Scene modeling code data
- - -

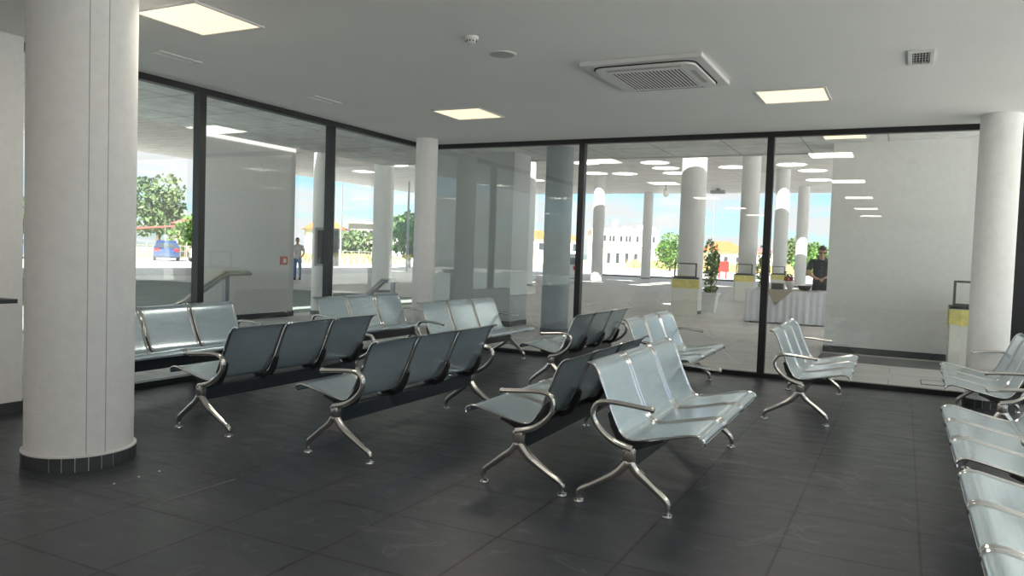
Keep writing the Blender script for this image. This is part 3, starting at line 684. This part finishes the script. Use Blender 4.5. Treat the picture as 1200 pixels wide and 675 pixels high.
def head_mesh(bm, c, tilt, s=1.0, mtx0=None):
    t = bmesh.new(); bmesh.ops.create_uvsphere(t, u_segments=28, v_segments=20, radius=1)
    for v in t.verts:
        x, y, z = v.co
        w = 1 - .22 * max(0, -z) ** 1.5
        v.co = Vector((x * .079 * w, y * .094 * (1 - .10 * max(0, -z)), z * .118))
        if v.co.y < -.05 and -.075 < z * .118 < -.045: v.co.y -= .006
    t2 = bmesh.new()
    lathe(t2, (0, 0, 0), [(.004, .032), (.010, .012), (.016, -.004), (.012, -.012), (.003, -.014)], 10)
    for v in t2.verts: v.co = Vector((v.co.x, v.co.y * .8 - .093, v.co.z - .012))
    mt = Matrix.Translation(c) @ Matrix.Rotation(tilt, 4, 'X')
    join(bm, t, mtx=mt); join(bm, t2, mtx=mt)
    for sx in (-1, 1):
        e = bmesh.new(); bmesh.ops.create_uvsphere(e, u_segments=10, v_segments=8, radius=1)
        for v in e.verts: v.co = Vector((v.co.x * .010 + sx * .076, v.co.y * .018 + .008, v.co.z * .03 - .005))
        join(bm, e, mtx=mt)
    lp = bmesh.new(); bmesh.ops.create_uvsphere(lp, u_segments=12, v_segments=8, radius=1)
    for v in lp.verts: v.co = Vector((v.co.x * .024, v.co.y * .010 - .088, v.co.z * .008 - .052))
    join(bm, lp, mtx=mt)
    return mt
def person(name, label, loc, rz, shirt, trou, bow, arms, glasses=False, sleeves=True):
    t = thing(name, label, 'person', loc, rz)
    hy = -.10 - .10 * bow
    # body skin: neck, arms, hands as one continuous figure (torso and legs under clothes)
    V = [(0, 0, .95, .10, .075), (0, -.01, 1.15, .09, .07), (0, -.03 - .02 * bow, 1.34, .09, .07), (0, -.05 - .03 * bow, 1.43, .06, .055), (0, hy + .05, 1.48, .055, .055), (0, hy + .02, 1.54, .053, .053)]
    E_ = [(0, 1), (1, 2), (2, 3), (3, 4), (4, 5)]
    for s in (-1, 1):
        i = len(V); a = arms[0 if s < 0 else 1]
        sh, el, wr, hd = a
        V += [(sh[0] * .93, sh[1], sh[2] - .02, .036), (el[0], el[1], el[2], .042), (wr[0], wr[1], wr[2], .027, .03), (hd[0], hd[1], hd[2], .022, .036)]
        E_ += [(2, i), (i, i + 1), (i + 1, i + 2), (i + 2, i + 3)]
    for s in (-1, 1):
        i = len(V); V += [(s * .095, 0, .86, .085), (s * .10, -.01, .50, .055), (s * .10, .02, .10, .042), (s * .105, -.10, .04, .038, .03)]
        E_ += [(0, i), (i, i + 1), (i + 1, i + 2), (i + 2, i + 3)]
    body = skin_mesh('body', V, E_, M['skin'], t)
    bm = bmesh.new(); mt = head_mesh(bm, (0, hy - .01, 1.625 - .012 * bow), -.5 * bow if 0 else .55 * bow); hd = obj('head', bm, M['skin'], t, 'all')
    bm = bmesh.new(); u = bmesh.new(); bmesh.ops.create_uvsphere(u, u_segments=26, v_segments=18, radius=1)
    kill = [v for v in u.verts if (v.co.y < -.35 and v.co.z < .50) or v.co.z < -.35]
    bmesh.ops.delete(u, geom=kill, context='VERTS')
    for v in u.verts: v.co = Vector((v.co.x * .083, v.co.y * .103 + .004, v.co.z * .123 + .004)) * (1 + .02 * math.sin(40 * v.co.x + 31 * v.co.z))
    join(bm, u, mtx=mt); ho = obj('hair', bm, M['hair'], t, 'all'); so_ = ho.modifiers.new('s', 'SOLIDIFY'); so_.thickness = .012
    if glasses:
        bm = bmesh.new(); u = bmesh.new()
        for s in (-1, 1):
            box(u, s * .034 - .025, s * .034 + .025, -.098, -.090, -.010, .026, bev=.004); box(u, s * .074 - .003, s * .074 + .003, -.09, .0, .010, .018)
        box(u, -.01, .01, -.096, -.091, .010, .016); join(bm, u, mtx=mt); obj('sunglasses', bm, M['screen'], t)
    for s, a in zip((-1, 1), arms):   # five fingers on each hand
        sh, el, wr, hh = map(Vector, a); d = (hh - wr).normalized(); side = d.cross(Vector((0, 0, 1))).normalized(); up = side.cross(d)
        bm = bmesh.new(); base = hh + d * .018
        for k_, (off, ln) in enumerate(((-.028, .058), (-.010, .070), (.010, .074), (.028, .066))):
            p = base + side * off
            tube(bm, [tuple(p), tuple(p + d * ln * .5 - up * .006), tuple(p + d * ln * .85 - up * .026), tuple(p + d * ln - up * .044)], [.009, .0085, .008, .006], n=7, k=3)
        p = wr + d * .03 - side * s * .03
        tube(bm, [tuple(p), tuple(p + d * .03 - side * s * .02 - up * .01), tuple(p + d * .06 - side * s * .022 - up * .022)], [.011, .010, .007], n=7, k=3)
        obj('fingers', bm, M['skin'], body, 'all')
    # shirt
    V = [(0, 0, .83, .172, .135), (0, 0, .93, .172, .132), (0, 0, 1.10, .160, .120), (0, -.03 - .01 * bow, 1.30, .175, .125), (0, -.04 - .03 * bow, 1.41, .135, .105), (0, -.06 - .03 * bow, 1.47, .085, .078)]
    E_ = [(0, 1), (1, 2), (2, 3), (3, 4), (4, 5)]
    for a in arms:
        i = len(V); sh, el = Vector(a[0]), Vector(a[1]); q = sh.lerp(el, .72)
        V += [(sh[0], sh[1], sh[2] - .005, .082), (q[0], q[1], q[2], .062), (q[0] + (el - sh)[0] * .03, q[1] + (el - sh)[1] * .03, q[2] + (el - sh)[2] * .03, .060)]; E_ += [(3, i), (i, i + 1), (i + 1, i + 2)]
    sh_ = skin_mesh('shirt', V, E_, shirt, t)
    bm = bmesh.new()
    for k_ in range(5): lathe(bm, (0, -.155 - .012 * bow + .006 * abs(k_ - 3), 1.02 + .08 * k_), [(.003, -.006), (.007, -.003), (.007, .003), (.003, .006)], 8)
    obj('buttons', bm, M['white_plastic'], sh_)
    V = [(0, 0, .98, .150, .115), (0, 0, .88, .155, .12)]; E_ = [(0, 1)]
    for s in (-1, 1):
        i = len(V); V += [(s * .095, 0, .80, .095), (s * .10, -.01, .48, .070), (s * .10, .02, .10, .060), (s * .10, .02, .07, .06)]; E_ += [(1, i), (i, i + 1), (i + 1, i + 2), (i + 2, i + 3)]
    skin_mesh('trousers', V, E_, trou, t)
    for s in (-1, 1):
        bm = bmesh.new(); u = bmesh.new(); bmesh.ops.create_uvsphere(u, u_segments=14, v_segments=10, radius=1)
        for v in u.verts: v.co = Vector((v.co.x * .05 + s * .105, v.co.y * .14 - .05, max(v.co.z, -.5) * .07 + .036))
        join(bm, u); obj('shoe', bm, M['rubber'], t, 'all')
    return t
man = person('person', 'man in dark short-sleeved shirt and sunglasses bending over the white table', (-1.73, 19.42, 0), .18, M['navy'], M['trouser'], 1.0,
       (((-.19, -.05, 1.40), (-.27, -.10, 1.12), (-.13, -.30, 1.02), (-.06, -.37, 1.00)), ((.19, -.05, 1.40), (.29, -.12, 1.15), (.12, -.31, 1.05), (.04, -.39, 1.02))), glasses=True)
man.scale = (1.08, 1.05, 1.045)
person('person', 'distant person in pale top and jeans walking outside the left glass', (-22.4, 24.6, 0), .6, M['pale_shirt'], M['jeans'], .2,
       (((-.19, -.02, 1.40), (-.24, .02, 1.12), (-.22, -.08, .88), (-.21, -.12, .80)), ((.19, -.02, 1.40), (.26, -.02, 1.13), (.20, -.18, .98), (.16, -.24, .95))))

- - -

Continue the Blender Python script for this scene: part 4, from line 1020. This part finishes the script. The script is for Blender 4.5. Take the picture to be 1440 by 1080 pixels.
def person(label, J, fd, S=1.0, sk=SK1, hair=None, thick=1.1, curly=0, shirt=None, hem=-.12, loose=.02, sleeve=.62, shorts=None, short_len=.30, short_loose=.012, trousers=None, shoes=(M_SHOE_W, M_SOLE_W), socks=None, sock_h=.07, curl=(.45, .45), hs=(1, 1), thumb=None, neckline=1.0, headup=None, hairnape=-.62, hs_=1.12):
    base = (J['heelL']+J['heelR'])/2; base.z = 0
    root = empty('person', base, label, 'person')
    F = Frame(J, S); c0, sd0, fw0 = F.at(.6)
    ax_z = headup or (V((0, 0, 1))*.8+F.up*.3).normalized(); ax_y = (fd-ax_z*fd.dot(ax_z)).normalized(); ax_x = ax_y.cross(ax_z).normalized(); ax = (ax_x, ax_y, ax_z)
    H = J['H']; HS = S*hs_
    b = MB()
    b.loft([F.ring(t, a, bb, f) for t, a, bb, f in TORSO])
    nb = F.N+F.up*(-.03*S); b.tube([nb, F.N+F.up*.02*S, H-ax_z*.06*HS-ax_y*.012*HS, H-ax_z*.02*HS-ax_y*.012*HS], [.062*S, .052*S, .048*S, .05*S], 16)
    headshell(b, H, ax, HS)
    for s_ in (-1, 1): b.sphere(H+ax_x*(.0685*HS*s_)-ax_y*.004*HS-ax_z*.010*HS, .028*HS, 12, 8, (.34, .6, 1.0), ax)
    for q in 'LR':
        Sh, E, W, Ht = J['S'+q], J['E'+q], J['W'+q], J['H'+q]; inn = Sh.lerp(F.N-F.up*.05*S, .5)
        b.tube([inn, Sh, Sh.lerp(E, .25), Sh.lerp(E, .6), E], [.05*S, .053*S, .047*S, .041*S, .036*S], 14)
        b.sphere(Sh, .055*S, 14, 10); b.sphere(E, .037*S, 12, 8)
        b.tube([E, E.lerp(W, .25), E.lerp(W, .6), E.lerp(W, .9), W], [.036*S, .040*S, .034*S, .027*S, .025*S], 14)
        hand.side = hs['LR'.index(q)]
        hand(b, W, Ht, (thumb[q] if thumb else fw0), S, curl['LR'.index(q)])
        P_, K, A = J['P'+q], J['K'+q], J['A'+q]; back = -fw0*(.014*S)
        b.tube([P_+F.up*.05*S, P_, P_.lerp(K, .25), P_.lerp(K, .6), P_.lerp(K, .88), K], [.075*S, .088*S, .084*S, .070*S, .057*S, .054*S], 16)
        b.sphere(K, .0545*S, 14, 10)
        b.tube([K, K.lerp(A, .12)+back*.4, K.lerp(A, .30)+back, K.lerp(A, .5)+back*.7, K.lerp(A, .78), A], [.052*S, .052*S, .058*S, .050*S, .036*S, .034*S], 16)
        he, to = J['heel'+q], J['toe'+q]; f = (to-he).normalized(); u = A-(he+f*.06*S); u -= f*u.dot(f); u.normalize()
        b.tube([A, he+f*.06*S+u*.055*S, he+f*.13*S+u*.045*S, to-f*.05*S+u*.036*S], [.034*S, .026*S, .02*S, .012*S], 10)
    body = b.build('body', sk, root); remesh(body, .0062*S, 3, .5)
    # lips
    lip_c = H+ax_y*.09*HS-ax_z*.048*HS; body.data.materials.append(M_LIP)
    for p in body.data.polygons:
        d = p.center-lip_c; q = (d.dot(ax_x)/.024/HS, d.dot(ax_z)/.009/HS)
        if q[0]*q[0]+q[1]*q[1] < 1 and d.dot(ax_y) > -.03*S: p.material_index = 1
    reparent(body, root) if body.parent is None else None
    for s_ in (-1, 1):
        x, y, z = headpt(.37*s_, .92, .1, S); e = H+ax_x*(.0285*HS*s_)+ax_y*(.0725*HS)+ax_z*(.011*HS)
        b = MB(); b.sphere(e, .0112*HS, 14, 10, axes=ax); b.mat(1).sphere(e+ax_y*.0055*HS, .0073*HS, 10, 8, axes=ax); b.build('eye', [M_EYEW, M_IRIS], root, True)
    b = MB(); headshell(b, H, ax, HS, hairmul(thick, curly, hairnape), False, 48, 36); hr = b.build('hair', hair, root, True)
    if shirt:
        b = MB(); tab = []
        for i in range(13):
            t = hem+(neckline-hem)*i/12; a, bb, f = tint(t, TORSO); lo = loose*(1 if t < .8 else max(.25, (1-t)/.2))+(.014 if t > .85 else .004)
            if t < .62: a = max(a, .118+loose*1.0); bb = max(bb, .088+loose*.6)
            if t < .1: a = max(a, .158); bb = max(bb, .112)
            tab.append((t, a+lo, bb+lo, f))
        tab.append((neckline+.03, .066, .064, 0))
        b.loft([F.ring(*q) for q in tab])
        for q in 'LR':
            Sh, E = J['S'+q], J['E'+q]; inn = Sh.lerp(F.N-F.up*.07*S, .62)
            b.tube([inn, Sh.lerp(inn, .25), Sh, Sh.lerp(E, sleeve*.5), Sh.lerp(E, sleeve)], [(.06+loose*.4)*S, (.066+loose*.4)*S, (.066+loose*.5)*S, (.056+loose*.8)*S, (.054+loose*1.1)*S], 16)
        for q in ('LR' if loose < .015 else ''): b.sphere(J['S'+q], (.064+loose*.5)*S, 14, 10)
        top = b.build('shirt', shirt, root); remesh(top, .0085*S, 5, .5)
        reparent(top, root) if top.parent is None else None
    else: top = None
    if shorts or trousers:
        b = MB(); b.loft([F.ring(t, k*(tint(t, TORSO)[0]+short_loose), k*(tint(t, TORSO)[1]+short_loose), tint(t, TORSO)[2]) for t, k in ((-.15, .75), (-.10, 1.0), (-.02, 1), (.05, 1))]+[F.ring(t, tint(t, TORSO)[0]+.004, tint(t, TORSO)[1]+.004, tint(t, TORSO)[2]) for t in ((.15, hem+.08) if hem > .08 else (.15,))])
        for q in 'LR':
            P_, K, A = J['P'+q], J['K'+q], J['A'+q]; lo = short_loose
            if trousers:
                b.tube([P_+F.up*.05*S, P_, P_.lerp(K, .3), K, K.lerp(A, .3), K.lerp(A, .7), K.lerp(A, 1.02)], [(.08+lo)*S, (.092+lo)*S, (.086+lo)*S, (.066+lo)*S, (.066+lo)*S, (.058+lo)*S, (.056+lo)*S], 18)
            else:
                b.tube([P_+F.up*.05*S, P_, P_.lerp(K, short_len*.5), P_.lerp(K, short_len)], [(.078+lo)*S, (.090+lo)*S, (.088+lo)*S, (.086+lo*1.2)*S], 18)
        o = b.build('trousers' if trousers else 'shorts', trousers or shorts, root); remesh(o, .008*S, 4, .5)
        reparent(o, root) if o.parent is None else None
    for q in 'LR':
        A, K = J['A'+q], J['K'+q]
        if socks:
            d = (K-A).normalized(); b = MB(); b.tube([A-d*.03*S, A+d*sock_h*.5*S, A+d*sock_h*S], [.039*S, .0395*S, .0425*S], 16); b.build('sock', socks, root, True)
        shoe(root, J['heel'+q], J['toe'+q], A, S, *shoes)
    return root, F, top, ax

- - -

**Exercise goal**
From the entries above, copy each line holding "finishes".

**Response to the exercise**
Keep writing the Blender script for this image. This is part 3, starting at line 684. This part finishes the script. Use Blender 4.5. Treat the picture as 1200 pixels wide and 675 pixels high.
Continue the Blender Python script for this scene: part 4, from line 1020. This part finishes the script. The script is for Blender 4.5. Take the picture to be 1440 by 1080 pixels.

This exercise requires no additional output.